SUPPLIED MATERIAL:

------

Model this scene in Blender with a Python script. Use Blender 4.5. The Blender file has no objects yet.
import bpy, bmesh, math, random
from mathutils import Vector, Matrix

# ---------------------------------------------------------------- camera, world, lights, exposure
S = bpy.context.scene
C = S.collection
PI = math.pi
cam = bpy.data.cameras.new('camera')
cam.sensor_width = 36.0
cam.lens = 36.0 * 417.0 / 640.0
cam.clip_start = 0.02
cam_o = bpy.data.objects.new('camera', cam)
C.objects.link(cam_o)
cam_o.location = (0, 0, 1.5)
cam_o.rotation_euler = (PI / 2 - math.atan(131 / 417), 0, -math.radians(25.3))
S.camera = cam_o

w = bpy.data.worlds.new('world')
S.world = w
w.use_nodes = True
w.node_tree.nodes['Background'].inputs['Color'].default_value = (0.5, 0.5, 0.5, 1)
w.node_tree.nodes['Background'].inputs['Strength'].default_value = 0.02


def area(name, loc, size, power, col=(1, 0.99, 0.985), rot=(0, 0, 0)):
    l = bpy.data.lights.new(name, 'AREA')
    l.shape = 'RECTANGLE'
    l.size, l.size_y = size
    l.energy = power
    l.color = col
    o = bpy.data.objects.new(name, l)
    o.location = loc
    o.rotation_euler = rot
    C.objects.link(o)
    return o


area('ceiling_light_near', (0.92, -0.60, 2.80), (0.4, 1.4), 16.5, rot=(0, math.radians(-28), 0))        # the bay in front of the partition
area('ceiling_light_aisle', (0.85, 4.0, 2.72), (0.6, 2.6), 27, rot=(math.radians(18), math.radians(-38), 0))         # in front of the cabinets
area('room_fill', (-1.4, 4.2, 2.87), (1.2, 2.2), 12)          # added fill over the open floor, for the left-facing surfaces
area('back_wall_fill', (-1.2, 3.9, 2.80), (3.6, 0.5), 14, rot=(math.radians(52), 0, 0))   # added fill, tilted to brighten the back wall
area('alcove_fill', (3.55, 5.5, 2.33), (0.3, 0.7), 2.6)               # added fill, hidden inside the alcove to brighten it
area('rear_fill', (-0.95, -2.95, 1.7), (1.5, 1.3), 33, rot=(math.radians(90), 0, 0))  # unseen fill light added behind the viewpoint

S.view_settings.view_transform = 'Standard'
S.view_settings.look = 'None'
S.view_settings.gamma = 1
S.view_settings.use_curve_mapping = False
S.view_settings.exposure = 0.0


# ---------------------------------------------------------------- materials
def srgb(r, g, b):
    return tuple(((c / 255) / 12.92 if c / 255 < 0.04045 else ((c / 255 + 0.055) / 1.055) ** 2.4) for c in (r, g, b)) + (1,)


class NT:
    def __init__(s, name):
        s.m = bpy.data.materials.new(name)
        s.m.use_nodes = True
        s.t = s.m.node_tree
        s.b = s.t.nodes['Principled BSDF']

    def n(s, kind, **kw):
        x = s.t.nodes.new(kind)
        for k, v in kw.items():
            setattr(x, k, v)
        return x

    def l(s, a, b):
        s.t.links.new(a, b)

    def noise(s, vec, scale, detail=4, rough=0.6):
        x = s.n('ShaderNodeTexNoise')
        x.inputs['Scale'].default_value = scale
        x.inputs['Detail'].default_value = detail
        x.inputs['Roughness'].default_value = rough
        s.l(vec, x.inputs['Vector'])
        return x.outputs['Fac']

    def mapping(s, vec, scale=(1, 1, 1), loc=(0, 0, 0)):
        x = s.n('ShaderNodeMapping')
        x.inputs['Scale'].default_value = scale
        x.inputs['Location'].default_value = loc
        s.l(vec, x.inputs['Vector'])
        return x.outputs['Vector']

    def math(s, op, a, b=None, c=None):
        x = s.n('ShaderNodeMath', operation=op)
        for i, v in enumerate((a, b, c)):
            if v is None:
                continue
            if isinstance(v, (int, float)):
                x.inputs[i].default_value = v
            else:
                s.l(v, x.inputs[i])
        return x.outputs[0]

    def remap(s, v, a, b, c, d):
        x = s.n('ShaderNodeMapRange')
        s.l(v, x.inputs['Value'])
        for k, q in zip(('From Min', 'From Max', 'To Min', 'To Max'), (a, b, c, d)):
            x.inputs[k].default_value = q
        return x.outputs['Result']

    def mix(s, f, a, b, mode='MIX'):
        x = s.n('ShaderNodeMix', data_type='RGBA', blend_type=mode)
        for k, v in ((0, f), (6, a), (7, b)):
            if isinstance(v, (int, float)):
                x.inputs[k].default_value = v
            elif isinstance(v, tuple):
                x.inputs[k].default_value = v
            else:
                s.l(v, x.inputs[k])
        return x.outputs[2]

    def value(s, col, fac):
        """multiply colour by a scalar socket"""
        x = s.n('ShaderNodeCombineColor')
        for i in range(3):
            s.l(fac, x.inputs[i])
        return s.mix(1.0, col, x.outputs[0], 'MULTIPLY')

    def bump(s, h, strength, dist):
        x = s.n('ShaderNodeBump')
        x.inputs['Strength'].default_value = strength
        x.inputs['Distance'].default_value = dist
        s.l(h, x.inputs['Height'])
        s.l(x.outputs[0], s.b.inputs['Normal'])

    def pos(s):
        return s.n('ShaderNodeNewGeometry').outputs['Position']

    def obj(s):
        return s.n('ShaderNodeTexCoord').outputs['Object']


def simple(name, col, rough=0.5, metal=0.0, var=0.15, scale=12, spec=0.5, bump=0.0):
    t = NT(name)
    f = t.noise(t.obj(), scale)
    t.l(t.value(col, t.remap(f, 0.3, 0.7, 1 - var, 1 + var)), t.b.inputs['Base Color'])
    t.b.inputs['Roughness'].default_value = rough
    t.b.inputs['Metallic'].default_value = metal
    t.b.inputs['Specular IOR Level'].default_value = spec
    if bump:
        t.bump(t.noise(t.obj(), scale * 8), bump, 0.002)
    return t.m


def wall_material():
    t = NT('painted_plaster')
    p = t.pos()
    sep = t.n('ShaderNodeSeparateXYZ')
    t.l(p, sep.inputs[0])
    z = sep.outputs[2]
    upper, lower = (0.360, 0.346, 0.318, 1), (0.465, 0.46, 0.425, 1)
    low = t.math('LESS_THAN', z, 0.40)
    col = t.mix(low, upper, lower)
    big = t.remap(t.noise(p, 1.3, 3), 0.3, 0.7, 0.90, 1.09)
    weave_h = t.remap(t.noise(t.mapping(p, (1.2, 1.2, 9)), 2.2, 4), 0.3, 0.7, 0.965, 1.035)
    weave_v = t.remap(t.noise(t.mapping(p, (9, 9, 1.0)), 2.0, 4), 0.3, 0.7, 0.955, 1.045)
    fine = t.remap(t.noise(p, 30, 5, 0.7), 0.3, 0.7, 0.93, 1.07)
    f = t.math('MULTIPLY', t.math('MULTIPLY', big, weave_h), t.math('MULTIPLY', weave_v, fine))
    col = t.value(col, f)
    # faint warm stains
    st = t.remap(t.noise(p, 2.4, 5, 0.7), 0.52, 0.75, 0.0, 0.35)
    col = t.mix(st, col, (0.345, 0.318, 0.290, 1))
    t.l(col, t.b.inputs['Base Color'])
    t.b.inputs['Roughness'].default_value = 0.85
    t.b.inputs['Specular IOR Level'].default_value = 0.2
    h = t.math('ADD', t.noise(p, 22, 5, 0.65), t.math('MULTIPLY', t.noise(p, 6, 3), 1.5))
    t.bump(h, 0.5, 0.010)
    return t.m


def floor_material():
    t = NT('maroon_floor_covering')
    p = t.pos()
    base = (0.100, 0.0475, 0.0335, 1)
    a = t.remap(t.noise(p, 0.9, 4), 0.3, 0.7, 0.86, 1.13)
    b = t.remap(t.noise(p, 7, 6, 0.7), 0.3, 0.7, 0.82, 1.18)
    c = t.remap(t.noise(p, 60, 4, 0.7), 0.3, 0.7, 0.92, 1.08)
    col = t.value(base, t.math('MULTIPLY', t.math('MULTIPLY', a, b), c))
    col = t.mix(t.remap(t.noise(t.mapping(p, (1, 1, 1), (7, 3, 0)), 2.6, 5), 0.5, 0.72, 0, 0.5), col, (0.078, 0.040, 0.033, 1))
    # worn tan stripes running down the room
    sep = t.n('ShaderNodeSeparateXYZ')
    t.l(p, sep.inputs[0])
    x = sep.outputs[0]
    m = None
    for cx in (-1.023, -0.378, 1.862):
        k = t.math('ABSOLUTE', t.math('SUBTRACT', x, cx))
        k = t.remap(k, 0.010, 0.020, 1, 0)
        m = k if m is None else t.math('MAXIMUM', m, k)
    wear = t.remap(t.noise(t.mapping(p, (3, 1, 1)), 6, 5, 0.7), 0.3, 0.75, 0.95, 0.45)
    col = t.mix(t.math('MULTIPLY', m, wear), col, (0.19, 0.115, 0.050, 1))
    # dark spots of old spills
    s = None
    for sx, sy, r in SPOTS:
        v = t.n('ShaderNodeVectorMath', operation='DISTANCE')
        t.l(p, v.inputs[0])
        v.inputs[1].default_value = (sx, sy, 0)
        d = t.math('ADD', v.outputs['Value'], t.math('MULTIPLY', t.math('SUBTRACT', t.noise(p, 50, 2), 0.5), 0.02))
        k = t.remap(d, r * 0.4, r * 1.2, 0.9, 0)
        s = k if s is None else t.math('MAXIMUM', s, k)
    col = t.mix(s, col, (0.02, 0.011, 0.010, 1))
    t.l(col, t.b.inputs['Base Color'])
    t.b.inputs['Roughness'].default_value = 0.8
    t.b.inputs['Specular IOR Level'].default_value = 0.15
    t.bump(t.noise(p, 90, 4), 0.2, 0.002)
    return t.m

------

TASK PROMPT: Each line in the listing above either holds the string "objects" or does not; state how many do, giving the number only.

OUTPUT OF THE EXERCISE: 5